### Description of the task
Repeat exactly the lines from the line with "Write a Blender" to the line with "wn.links.new(wb.outputs[0], wo.inputs[0])", including both, and leave out any pictures.

### Entries

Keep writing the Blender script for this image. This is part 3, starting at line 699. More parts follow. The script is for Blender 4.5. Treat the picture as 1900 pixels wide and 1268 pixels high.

* * *

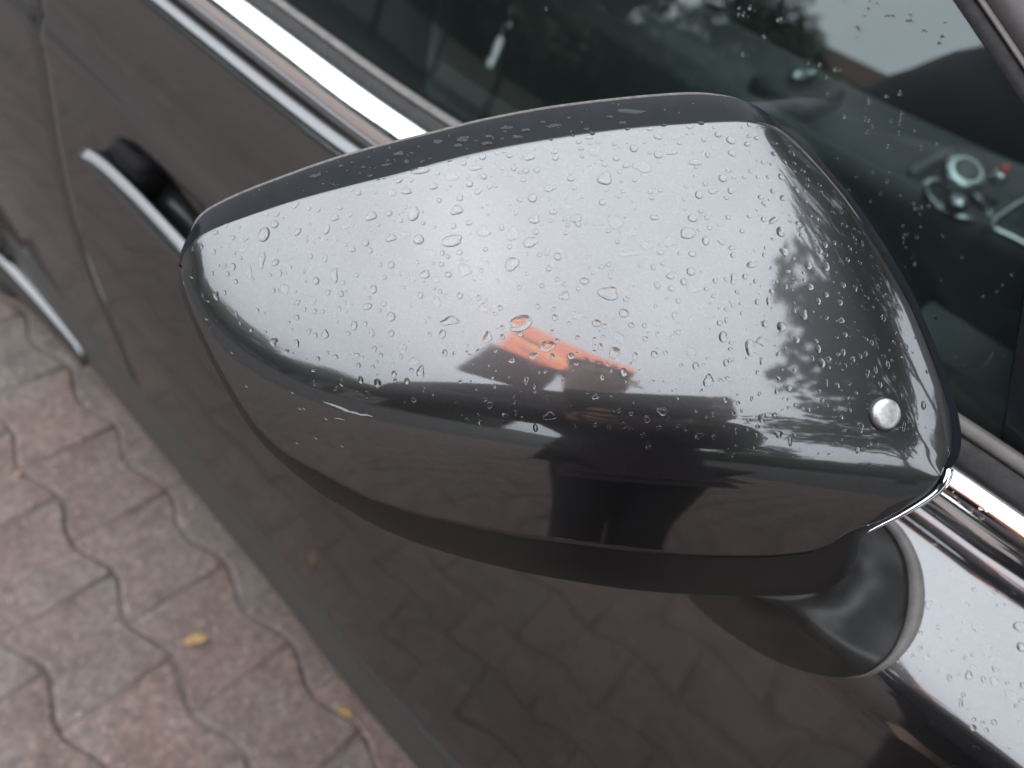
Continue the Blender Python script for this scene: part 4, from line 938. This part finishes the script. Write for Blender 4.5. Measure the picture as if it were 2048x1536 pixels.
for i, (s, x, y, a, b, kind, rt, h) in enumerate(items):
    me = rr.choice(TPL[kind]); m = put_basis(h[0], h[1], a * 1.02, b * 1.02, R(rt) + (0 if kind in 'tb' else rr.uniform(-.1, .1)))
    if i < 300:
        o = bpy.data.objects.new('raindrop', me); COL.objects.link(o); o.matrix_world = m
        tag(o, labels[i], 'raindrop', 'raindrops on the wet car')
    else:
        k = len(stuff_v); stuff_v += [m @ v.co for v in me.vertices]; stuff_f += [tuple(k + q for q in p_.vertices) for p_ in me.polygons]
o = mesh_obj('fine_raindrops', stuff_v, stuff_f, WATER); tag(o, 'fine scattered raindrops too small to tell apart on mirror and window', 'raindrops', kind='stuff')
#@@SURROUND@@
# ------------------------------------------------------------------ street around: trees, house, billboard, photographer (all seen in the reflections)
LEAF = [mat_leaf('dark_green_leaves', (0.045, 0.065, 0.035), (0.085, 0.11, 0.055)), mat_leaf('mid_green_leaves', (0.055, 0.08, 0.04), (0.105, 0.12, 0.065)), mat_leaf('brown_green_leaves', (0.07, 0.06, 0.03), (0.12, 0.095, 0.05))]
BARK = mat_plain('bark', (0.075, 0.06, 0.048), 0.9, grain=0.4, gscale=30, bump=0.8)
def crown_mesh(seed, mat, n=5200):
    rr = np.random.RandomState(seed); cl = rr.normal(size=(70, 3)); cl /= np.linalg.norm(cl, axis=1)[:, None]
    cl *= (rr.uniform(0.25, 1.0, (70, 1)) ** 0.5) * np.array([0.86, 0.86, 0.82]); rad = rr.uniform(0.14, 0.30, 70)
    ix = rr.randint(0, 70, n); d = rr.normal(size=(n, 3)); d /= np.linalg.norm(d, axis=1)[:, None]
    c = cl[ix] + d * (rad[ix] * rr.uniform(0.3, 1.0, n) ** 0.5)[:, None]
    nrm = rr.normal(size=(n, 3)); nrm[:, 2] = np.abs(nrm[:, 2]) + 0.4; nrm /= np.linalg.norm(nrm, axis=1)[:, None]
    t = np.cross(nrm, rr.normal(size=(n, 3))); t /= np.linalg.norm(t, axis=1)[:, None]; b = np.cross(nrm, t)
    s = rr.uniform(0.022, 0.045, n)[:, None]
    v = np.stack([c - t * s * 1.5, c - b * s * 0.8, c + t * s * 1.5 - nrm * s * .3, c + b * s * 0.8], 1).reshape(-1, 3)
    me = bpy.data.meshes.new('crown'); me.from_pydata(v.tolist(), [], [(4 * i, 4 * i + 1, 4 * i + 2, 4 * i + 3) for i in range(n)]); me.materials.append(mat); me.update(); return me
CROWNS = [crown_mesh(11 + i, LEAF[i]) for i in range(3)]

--

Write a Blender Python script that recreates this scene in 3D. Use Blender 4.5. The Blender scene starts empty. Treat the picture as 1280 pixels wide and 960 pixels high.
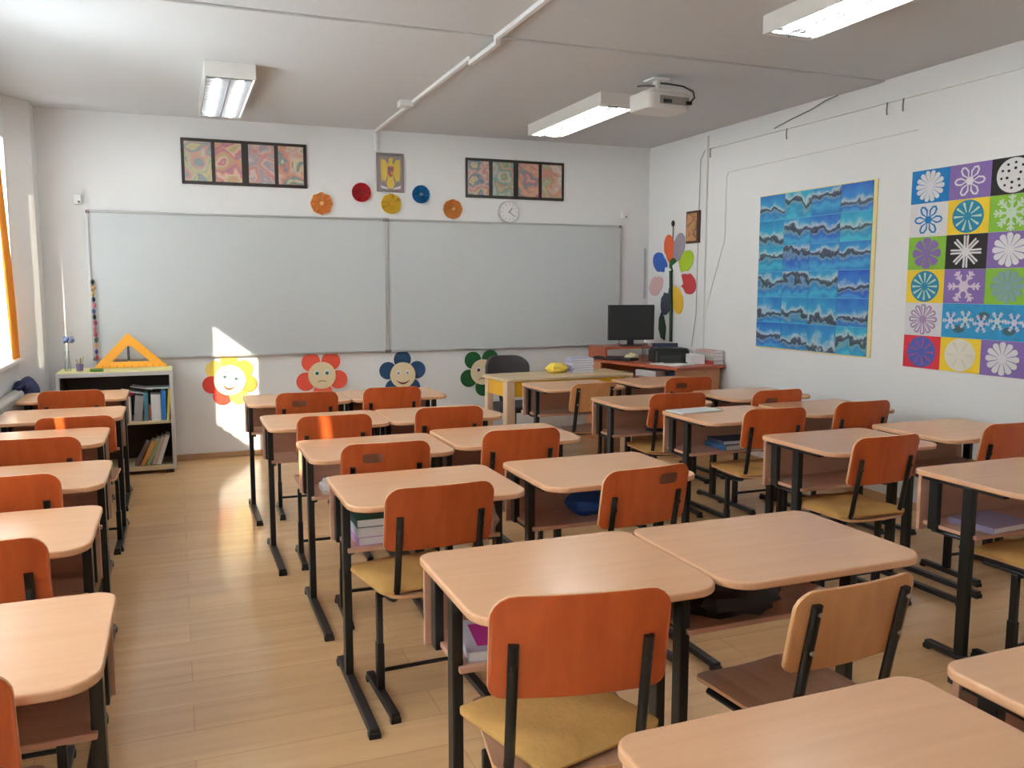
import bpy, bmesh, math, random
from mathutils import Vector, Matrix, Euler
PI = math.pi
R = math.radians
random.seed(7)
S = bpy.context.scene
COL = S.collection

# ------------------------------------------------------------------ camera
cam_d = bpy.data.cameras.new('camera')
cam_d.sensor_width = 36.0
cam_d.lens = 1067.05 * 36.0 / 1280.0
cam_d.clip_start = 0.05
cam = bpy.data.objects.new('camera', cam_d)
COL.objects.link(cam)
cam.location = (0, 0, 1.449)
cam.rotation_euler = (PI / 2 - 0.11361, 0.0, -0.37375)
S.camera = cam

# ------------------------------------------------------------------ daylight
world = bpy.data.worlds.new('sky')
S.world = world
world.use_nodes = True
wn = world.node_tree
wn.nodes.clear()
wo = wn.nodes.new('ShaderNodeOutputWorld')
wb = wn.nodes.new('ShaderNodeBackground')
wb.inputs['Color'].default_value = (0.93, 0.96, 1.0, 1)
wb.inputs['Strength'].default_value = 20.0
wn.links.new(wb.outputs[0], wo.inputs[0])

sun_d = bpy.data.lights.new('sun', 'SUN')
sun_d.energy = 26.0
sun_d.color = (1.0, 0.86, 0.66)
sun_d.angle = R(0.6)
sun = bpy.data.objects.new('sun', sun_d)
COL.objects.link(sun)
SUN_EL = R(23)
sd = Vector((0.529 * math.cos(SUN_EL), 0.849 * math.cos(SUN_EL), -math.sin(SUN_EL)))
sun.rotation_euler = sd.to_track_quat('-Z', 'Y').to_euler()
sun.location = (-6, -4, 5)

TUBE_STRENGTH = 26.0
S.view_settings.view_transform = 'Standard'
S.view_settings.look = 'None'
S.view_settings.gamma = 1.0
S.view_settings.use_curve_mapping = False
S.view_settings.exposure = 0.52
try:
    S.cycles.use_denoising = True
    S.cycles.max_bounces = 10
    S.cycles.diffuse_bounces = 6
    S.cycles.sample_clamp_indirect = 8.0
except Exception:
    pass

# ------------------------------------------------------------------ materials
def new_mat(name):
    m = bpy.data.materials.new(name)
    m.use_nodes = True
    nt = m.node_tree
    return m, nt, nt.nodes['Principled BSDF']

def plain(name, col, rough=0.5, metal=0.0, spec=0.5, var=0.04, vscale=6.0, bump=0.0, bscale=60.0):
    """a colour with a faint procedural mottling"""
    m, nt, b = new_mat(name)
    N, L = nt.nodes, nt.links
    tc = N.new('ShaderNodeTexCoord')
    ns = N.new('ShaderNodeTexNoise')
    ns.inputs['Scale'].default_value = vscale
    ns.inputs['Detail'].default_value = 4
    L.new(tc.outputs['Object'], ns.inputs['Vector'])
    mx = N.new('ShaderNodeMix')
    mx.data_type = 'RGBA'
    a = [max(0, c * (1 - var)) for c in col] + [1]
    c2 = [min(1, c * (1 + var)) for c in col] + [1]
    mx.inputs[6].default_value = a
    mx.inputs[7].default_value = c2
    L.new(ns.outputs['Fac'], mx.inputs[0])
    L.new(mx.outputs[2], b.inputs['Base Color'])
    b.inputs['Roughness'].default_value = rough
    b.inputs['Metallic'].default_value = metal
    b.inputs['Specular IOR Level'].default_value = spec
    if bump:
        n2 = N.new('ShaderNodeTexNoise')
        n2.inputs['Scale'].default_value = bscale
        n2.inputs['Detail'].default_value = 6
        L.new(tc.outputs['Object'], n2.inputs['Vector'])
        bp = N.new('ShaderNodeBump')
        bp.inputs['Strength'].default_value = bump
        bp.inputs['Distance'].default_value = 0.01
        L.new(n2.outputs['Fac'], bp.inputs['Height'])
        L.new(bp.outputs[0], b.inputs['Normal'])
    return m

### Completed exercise
Write a Blender Python script that recreates this scene in 3D. Use Blender 4.5. The Blender scene starts empty. Treat the picture as 1280 pixels wide and 960 pixels high.
import bpy, bmesh, math, random
from mathutils import Vector, Matrix, Euler
PI = math.pi
R = math.radians
random.seed(7)
S = bpy.context.scene
COL = S.collection

# ------------------------------------------------------------------ camera
cam_d = bpy.data.cameras.new('camera')
cam_d.sensor_width = 36.0
cam_d.lens = 1067.05 * 36.0 / 1280.0
cam_d.clip_start = 0.05
cam = bpy.data.objects.new('camera', cam_d)
COL.objects.link(cam)
cam.location = (0, 0, 1.449)
cam.rotation_euler = (PI / 2 - 0.11361, 0.0, -0.37375)
S.camera = cam

# ------------------------------------------------------------------ daylight
world = bpy.data.worlds.new('sky')
S.world = world
world.use_nodes = True
wn = world.node_tree
wn.nodes.clear()
wo = wn.nodes.new('ShaderNodeOutputWorld')
wb = wn.nodes.new('ShaderNodeBackground')
wb.inputs['Color'].default_value = (0.93, 0.96, 1.0, 1)
wb.inputs['Strength'].default_value = 20.0
wn.links.new(wb.outputs[0], wo.inputs[0])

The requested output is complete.